▸ **Given instruction**
In the records below, find the line with "What Blender Python" and the line with "rnd = random.Random(11)"; return exactly those lines and every line between them.

▸ **Available data**
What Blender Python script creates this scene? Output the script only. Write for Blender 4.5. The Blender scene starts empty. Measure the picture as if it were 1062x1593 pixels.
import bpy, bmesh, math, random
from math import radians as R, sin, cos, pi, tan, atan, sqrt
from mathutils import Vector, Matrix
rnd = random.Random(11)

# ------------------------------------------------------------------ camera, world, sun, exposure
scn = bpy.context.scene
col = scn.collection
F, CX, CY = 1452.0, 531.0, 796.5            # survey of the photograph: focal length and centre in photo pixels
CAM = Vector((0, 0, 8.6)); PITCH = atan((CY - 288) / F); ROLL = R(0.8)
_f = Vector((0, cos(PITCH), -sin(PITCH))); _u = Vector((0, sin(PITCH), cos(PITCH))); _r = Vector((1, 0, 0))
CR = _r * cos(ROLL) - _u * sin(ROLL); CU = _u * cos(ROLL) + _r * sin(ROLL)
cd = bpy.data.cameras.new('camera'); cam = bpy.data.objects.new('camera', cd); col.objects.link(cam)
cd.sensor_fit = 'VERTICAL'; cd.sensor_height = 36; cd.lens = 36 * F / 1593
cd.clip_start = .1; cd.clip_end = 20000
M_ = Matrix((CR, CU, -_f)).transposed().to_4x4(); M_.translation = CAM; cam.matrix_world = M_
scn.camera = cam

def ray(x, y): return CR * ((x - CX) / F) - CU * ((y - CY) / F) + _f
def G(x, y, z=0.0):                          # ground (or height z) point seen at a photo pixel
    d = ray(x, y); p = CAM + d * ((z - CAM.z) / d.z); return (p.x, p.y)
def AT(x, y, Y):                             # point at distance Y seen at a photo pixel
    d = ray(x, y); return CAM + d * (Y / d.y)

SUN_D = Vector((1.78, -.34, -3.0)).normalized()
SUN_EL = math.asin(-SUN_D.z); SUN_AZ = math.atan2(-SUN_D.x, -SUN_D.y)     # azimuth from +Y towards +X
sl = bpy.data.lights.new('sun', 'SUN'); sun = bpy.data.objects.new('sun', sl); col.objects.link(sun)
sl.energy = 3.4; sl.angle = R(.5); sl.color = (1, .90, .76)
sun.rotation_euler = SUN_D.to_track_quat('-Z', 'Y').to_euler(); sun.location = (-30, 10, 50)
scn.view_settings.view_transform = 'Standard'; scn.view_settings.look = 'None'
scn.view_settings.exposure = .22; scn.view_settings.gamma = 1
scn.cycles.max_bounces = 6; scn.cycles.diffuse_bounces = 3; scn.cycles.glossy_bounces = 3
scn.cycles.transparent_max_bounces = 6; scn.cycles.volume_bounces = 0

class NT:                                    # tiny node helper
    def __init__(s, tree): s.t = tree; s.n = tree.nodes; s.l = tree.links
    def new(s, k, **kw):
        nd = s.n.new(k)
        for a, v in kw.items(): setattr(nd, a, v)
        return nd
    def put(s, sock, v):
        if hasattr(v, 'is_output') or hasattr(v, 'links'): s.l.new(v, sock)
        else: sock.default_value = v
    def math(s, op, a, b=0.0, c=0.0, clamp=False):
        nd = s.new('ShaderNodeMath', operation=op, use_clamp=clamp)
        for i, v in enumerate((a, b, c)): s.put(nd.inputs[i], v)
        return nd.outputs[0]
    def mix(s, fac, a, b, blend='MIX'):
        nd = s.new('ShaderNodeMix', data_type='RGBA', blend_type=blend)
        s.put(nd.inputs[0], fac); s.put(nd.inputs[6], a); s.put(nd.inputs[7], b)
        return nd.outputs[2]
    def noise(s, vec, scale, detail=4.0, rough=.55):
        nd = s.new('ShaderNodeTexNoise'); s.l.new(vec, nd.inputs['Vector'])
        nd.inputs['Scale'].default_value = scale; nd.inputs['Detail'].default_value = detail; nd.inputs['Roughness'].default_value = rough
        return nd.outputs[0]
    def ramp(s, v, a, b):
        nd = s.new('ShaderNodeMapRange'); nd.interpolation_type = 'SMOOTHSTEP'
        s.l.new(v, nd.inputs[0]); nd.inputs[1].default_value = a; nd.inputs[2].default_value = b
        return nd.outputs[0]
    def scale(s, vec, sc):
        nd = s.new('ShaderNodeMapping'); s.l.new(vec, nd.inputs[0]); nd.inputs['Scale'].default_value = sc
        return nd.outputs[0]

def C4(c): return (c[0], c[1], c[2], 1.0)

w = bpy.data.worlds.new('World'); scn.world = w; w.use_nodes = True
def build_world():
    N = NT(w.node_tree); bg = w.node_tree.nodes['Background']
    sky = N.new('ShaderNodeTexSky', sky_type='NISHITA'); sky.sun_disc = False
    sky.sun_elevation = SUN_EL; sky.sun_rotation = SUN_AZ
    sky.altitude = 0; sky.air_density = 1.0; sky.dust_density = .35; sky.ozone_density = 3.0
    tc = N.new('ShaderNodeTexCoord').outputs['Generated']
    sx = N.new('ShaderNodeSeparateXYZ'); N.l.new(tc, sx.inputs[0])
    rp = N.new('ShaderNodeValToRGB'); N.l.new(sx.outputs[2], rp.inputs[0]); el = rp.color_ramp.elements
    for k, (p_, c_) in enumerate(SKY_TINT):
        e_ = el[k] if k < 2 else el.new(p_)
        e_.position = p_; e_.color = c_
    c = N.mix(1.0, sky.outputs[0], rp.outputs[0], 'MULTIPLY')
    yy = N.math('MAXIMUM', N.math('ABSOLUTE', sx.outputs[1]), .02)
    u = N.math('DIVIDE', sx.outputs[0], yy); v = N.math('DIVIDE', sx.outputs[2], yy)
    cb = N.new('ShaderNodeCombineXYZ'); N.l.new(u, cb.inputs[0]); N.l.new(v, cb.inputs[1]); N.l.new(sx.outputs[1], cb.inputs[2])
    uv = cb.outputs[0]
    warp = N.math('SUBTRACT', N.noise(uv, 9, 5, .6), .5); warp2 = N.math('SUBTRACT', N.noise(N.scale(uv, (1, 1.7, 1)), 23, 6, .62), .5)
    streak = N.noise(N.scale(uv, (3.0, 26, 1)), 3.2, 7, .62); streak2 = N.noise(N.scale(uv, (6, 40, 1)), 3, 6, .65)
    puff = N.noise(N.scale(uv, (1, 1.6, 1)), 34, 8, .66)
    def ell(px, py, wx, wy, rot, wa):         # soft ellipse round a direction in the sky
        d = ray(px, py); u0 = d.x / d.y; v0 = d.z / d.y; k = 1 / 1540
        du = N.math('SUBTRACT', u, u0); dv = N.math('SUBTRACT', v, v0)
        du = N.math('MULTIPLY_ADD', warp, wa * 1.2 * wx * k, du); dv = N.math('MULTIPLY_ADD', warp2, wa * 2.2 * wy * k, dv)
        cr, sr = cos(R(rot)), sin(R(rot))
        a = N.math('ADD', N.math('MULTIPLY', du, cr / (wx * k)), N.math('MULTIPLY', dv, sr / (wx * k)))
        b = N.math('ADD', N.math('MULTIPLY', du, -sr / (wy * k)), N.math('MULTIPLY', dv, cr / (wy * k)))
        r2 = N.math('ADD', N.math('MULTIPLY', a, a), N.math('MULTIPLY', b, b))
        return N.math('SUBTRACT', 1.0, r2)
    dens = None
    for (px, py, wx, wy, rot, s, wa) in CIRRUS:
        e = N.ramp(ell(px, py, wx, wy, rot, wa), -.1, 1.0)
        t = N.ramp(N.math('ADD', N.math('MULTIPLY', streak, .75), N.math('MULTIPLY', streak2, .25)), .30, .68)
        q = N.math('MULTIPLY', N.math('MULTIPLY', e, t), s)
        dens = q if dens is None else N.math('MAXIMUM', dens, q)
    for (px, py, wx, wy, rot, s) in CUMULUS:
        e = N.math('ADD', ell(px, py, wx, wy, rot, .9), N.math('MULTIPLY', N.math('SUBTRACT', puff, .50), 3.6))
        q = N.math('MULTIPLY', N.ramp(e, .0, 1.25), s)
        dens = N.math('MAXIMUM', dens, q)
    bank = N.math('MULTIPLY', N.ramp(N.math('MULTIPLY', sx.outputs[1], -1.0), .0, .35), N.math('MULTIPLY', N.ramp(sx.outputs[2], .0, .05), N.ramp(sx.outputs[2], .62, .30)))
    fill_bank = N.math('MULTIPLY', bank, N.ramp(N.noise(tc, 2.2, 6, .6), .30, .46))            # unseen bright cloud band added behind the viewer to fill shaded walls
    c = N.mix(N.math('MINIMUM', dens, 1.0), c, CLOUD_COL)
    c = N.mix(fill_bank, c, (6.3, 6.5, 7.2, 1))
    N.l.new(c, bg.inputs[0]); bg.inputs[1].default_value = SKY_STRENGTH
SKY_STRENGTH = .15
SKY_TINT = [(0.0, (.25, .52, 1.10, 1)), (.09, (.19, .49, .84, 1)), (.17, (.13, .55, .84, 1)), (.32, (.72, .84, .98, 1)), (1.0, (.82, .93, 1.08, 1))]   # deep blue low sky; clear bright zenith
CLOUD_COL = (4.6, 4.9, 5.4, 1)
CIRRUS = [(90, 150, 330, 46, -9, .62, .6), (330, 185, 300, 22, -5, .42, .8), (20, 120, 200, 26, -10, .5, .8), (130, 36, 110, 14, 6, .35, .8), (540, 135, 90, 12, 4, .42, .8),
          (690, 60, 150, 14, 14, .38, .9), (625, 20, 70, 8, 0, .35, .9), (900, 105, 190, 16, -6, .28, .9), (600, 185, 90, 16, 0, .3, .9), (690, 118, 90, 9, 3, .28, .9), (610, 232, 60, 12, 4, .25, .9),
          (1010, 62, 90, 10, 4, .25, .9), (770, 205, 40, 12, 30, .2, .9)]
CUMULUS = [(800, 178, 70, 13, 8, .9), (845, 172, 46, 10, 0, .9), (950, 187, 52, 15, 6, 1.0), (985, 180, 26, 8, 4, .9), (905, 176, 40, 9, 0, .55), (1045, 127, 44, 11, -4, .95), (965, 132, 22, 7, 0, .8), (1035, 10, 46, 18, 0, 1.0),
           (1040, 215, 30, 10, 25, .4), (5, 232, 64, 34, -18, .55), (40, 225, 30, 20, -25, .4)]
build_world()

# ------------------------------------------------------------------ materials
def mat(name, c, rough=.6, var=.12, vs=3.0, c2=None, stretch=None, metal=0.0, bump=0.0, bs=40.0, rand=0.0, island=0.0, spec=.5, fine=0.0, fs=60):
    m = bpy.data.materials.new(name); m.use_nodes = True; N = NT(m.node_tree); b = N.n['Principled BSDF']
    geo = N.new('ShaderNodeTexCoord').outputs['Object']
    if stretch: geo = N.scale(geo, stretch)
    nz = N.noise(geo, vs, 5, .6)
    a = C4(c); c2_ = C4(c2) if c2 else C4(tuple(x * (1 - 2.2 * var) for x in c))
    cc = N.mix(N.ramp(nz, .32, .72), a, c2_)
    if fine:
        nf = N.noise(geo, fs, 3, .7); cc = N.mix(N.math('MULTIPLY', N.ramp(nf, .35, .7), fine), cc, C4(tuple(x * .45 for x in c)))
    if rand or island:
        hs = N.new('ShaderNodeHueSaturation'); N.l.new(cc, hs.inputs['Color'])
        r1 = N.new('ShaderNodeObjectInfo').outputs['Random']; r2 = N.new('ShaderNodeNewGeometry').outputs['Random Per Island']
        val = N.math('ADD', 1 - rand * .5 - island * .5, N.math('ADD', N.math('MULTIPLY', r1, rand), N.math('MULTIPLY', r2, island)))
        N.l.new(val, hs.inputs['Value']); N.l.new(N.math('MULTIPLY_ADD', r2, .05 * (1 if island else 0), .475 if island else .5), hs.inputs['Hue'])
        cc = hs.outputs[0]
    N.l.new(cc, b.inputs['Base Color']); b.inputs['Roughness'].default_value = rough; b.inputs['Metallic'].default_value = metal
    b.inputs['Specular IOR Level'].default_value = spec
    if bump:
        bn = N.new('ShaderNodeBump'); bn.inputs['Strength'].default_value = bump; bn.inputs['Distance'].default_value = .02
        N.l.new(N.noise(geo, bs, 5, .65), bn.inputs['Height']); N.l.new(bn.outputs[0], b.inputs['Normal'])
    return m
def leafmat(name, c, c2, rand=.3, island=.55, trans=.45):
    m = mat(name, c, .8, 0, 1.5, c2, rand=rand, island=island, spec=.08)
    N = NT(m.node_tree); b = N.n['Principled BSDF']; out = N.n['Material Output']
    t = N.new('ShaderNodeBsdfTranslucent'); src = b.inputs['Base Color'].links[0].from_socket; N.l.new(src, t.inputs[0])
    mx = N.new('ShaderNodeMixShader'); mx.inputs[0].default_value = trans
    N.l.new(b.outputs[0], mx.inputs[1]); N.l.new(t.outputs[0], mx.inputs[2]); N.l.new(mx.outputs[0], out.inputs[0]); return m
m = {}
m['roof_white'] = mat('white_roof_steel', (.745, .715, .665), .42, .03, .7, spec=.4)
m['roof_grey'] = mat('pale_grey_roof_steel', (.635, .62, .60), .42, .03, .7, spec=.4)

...

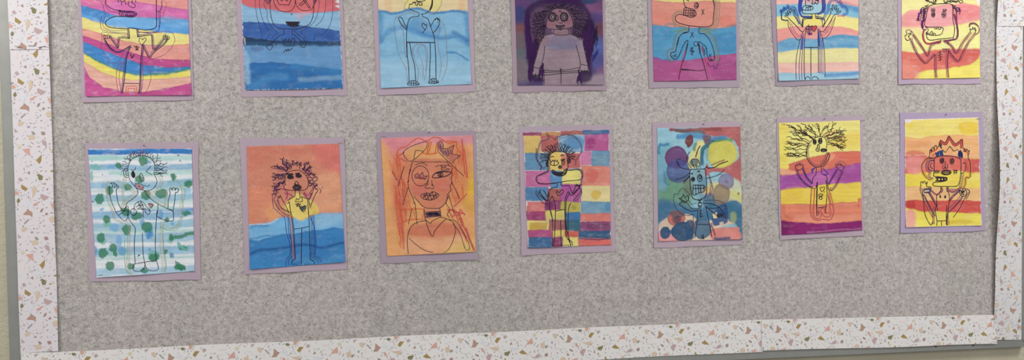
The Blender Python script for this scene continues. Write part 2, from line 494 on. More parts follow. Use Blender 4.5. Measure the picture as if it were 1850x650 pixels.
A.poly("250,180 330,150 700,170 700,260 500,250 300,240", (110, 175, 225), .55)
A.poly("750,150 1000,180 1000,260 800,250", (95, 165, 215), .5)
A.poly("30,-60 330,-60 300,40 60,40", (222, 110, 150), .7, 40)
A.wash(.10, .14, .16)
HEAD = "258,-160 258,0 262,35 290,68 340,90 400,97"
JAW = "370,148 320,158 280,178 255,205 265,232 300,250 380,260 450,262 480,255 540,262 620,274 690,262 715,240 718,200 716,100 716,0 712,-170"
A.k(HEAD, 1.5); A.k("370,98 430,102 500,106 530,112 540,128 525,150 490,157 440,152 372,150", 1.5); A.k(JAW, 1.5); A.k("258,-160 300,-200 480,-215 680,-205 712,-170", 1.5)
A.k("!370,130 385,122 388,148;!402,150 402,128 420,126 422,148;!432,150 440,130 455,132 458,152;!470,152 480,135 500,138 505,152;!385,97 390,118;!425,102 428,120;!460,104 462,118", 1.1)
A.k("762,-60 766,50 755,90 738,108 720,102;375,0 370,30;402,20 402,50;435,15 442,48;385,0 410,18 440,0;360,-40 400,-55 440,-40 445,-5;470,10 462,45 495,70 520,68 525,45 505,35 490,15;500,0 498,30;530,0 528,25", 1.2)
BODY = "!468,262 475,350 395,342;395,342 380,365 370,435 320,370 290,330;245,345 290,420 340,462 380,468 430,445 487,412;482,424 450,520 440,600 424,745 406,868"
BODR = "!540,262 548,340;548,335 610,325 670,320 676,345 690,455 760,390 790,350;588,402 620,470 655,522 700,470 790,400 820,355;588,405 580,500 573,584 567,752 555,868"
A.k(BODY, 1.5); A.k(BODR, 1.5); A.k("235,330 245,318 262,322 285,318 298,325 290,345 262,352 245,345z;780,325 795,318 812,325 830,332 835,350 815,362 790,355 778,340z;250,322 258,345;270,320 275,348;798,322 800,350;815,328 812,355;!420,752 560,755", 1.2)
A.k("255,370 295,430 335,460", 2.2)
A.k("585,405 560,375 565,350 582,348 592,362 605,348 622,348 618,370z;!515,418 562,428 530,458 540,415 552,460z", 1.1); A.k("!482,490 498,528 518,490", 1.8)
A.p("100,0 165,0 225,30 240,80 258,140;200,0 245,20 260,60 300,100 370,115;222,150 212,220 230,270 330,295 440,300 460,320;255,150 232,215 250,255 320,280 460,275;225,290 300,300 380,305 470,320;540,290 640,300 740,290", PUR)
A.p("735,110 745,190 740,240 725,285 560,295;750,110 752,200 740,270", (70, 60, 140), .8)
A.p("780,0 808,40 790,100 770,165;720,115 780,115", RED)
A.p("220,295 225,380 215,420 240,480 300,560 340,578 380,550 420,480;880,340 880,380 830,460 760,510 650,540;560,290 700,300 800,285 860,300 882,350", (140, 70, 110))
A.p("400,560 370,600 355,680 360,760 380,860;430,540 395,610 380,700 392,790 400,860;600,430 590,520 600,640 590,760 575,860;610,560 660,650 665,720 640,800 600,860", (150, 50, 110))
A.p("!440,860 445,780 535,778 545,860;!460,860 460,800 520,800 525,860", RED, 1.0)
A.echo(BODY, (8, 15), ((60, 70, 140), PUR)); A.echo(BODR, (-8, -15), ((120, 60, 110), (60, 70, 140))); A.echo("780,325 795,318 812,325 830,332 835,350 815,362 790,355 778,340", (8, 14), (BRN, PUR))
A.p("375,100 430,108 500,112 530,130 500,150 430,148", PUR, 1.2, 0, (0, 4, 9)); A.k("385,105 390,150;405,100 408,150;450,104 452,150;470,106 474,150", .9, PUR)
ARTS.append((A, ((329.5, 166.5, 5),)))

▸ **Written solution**
What Blender Python script creates this scene? Output the script only. Write for Blender 4.5. The Blender scene starts empty. Measure the picture as if it were 1062x1593 pixels.
import bpy, bmesh, math, random
from math import radians as R, sin, cos, pi, tan, atan, sqrt
from mathutils import Vector, Matrix
rnd = random.Random(11)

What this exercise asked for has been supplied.